The tires seems to roll mostly on this center line when riding pavement or hardpack, which makes for a very fast-feeling tire. The clay turns to sand in every corner, and although not a strong tire for sandy conditions, the Cannonball feels relatively stable in the amount of sand that you might find during a long gravel ride.
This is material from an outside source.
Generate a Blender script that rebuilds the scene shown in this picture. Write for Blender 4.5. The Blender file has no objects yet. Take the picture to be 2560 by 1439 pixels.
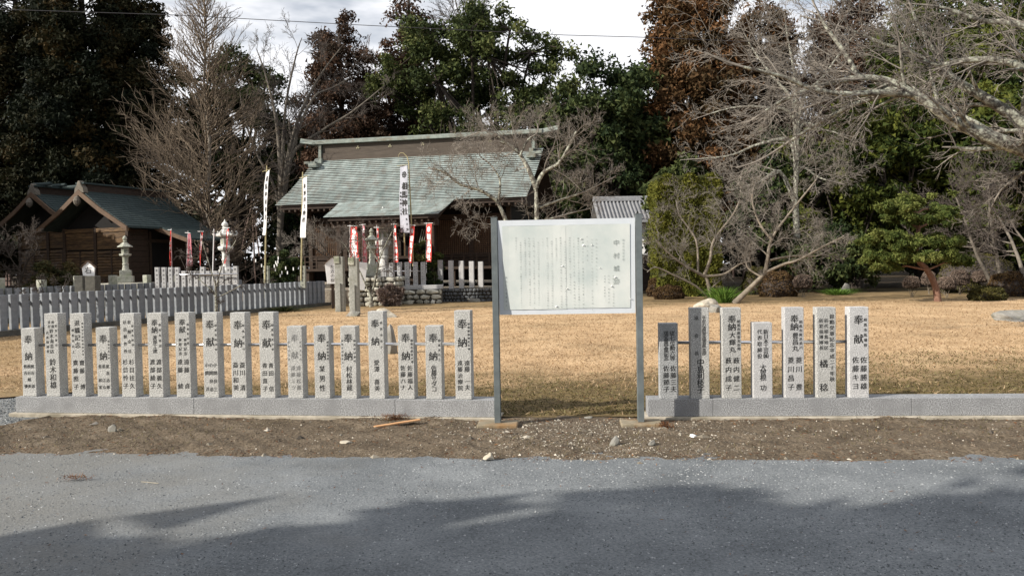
import bpy, math, random
import numpy as np
from mathutils import Vector, Matrix

# ------------------------------------------------------------------ camera, world, sun
S = bpy.context.scene
COL = S.collection
F = 2000.0; H = 1.6                      # focal length in photo pixels, eye height
PITCH = math.atan(59.5 / F); ROLL = math.radians(1.0)
R0 = Vector((1, 0, 0)); U0 = Vector((0, math.sin(PITCH), math.cos(PITCH))); FW = Vector((0, math.cos(PITCH), -math.sin(PITCH)))
CR = math.cos(ROLL) * R0 - math.sin(ROLL) * U0
CU = math.sin(ROLL) * R0 + math.cos(ROLL) * U0
cam = bpy.data.cameras.new('camera'); camo = bpy.data.objects.new('camera', cam); COL.objects.link(camo)
cam.sensor_width = 36; cam.lens = 36 * F / 2560; cam.clip_start = .05; cam.clip_end = 2000
m3 = Matrix((CR, CU, -FW)).transposed()
camo.matrix_world = Matrix.Translation((0, 0, H)) @ m3.to_4x4()
S.camera = camo

SUNDIR = Vector((.91 * math.cos(math.radians(28.5)), .41 * math.cos(math.radians(28.5)), -math.sin(math.radians(28.5))))
w = bpy.data.worlds.new('World'); S.world = w; w.use_nodes = True
nt = w.node_tree; N = nt.nodes; bg = N['Background']; bg.inputs[1].default_value = .06
sky = N.new('ShaderNodeTexSky'); sky.sky_type = 'NISHITA'; sky.sun_disc = False
sky.sun_elevation = math.radians(28.5); sky.sun_rotation = math.atan2(-.91, -.41)
SKYOFF = (6, 13, 2)
tc = N.new('ShaderNodeTexCoord'); mp = N.new('ShaderNodeMapping'); mp.inputs['Scale'].default_value = (1.0, 1.0, 3.0); mp.inputs['Location'].default_value = SKYOFF
cn = N.new('ShaderNodeTexNoise'); cn.inputs['Scale'].default_value = 2.1; cn.inputs['Detail'].default_value = 6; cn.inputs['Roughness'].default_value = .55
cr = N.new('ShaderNodeValToRGB'); cr.color_ramp.elements[0].position = .38; cr.color_ramp.elements[1].position = .51
mx = N.new('ShaderNodeMix'); mx.data_type = 'RGBA'; mx.inputs['B'].default_value = (12.0, 12.1, 12.5, 1)
nt.links.new(tc.outputs['Generated'], mp.inputs[0]); nt.links.new(mp.outputs[0], cn.inputs['Vector'])
nt.links.new(cn.outputs[0], cr.inputs[0]); nt.links.new(cr.outputs[0], mx.inputs['Factor'])
nt.links.new(sky.outputs[0], mx.inputs['A']); nt.links.new(mx.outputs['Result'], bg.inputs[0])

sl = bpy.data.lights.new('sun', 'SUN'); sl.energy = 5.0; sl.angle = math.radians(.53); sl.color = (1, .93, .82)
so = bpy.data.objects.new('sun', sl); so.rotation_euler = SUNDIR.to_track_quat('-Z', 'Y').to_euler(); so.location = (-20, -10, 30); COL.objects.link(so)
S.view_settings.view_transform = 'Standard'; S.view_settings.look = 'None'; S.view_settings.exposure = 0.62; S.view_settings.gamma = 1
S.render.engine = 'CYCLES'; S.cycles.max_bounces = 5; S.cycles.diffuse_bounces = 3; S.cycles.use_denoising = True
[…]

My initial impression of the Teravail Cannonball is very positive, and makes the struggles of the tubeless setup seem completely worth it. The tire feels incredibly supple, the speed and handling characteristics are first-rate, and while only time will tell with regards to durability, the tire seems to be made of some pretty tough stuff. We will update the review before publishing, to reflect thoughts after more miles and other conditions, but at this point, this could be my new favorite tire.

Final Thoughts:

After just over 200 miles, the Teravail Cannonball is holding up impressively well. The tread looks to be un-ridden, no loose side knobs or pitted sections. I have played around with pressure to determine the perfect amount for my size and riding style, which I have found to be around 35 psi in the front, and 38 or so in the back. I am 6’1” and 185 lbs for reference. I have ridden this tire in mud, sand, loose gravel, and on pavement, and it has handled everything I have thrown at it admirably. I will be ordering a set of the 120 tpi models to see if the higher tpi makes for an easier tubeless setup, but with our experiences on other rims, it may very well turn out that many rims will set up struggle-free. The tread pattern seems to be very well designed, the tire wizards at Teravail certainly did their research, and with the Cannonball being the official tire of Dirty Kanza, we can be sure that the DK crew had a hand in putting some serious mileage on the prototype tires that many of us saw at Dirty Kanza in 2015. Please feel free to leave us any questions or feedback in the comments, we’d love to hear your thoughts on the Teravail Cannonball.

About Teravail:

Parent company QBP introduced Teravail Tires this year, in an attempt to create the perfect tire for off-road adventure cycling. Teravail.com

Basic Specs:

Available in 38c 60tpi and 120tpi versions, 60tpi tested. Both versions are tubeless-ready. Also available under different names, as the 32c Galena, and the 2.2in Sparwood.